* _Stated task_:
Leave out every picture, then transcribe the rest of the listing exactly.

* _Stored data_:
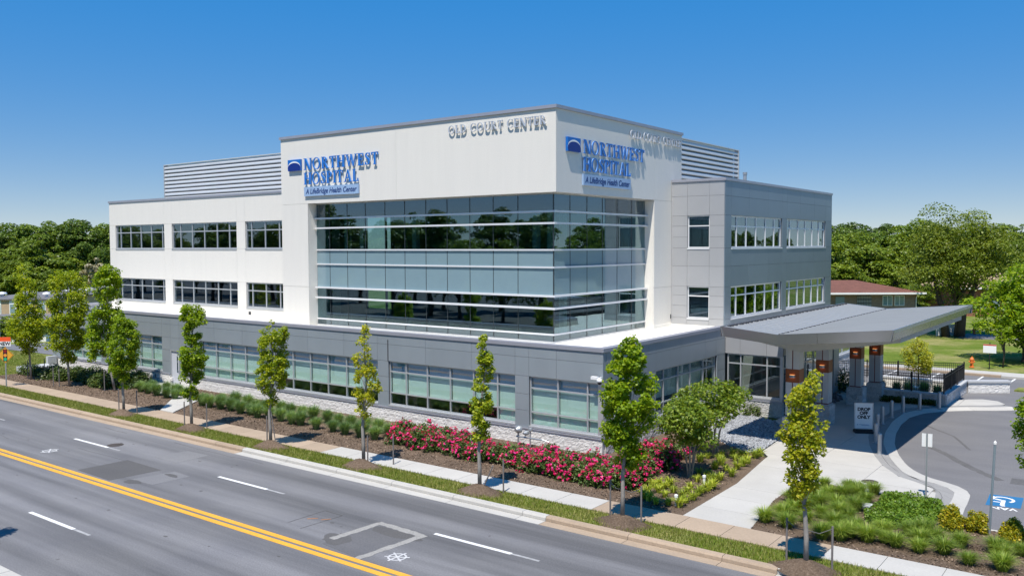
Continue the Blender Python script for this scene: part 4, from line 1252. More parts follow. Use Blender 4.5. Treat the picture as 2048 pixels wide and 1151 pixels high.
def seams(a, b, deck, pitch):
    (xa, za), (xb, zb) = CP[a], CP[b]
    mb = MB()
    y = YF + 0.25
    ea, eb = (0.16, -0.06) if a == 'l' else (0.06, -0.12)
    while y < min(YB[a], YB[b]) - 0.2:
        xa2, xb2 = xa + ea, xb + eb
        za2 = za + (zb - za) * (xa2 - xa) / (xb - xa) - 0.03
        zb2 = za + (zb - za) * (xb2 - xa) / (xb - xa) - 0.03
        w, h = 0.022, 0.035
        v = [(xa2, y - w, za2), (xb2, y - w, zb2), (xb2, y + w, zb2), (xa2, y + w, za2)]
        mb.add(v + [(p[0], p[1], p[2] + h) for p in v], [(4, 5, 6, 7), (0, 1, 5, 4), (1, 2, 6, 5), (2, 3, 7, 6), (3, 0, 4, 7)])
        y += pitch
    tag(mb.build('standing_seams', M['seam'], deck), kind='stuff')
seams('l', 'v', dk1, 0.60)
seams('v', 'r', dk2, 0.60)
mb = MB()
y = YF + 0.30
while y < 54.0:
    mb.box(-15.33, -15.22, y + .05, y + .27, 5.36, 5.445)
    mb.box(-13.02, -12.95, y + .04, y + .22, 5.15, 5.195)
    y += 0.36
tag(mb.build('closure_strip', M['joint'], CAN), kind='stuff')
def edge_panel(p, q, inw):
    """Fascia between top points p and q, leaning inwards towards its foot."""
    (x0, y0, z0), (x1, y1, z1) = p, q
    ix, iy = inw
    t = 0.05
    v = [(x0, y0, z0), (x1, y1, z1), (x1 + ix, y1 + iy, z1 - TH), (x0 + ix, y0 + iy, z0 - TH)]
    s_ = math.hypot(ix, iy)
    bx, by = ix / s_ * t, iy / s_ * t
    w = [(a + bx, b + by, c - (0.0 if k < 2 else -0.0)) for k, (a, b, c) in enumerate(v)]
    mb = MB()
    mb.add(v + w, [(3, 2, 1, 0), (4, 5, 6, 7), (0, 1, 5, 4), (1, 2, 6, 5), (2, 3, 7, 6), (3, 0, 4, 7)])
    mb.build('fascia_panel', M['fascia'], CAN)
def lerp3(p, q, t): return tuple(a + (b - a) * t for a, b in zip(p, q))
Pl, Pv, Pr = (CP['l'][0], YF, CP['l'][1]), (CP['v'][0], YF, CP['v'][1]), (CP['r'][0], YF, CP['r'][1])
Ql, Qv, Qr = (CP['l'][0], YB['l'], CP['l'][1]), (CP['v'][0], YB['v'], CP['v'][1]), (CP['r'][0], YB['r'], CP['r'][1])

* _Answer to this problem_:
Continue the Blender Python script for this scene: part 4, from line 1252. More parts follow. Use Blender 4.5. Treat the picture as 2048 pixels wide and 1151 pixels high.
def seams(a, b, deck, pitch):
    (xa, za), (xb, zb) = CP[a], CP[b]
    mb = MB()
    y = YF + 0.25
    ea, eb = (0.16, -0.06) if a == 'l' else (0.06, -0.12)
    while y < min(YB[a], YB[b]) - 0.2:
        xa2, xb2 = xa + ea, xb + eb
        za2 = za + (zb - za) * (xa2 - xa) / (xb - xa) - 0.03
        zb2 = za + (zb - za) * (xb2 - xa) / (xb - xa) - 0.03
        w, h = 0.022, 0.035
        v = [(xa2, y - w, za2), (xb2, y - w, zb2), (xb2, y + w, zb2), (xa2, y + w, za2)]
        mb.add(v + [(p[0], p[1], p[2] + h) for p in v], [(4, 5, 6, 7), (0, 1, 5, 4), (1, 2, 6, 5), (2, 3, 7, 6), (3, 0, 4, 7)])
        y += pitch
    tag(mb.build('standing_seams', M['seam'], deck), kind='stuff')
seams('l', 'v', dk1, 0.60)
seams('v', 'r', dk2, 0.60)
mb = MB()
y = YF + 0.30
while y < 54.0:
    mb.box(-15.33, -15.22, y + .05, y + .27, 5.36, 5.445)
    mb.box(-13.02, -12.95, y + .04, y + .22, 5.15, 5.195)
    y += 0.36
tag(mb.build('closure_strip', M['joint'], CAN), kind='stuff')
def edge_panel(p, q, inw):
    """Fascia between top points p and q, leaning inwards towards its foot."""
    (x0, y0, z0), (x1, y1, z1) = p, q
    ix, iy = inw
    t = 0.05
    v = [(x0, y0, z0), (x1, y1, z1), (x1 + ix, y1 + iy, z1 - TH), (x0 + ix, y0 + iy, z0 - TH)]
    s_ = math.hypot(ix, iy)
    bx, by = ix / s_ * t, iy / s_ * t
    w = [(a + bx, b + by, c - (0.0 if k < 2 else -0.0)) for k, (a, b, c) in enumerate(v)]
    mb = MB()
    mb.add(v + w, [(3, 2, 1, 0), (4, 5, 6, 7), (0, 1, 5, 4), (1, 2, 6, 5), (2, 3, 7, 6), (3, 0, 4, 7)])
    mb.build('fascia_panel', M['fascia'], CAN)
def lerp3(p, q, t): return tuple(a + (b - a) * t for a, b in zip(p, q))
Pl, Pv, Pr = (CP['l'][0], YF, CP['l'][1]), (CP['v'][0], YF, CP['v'][1]), (CP['r'][0], YF, CP['r'][1])
Ql, Qv, Qr = (CP['l'][0], YB['l'], CP['l'][1]), (CP['v'][0], YB['v'], CP['v'][1]), (CP['r'][0], YB['r'], CP['r'][1])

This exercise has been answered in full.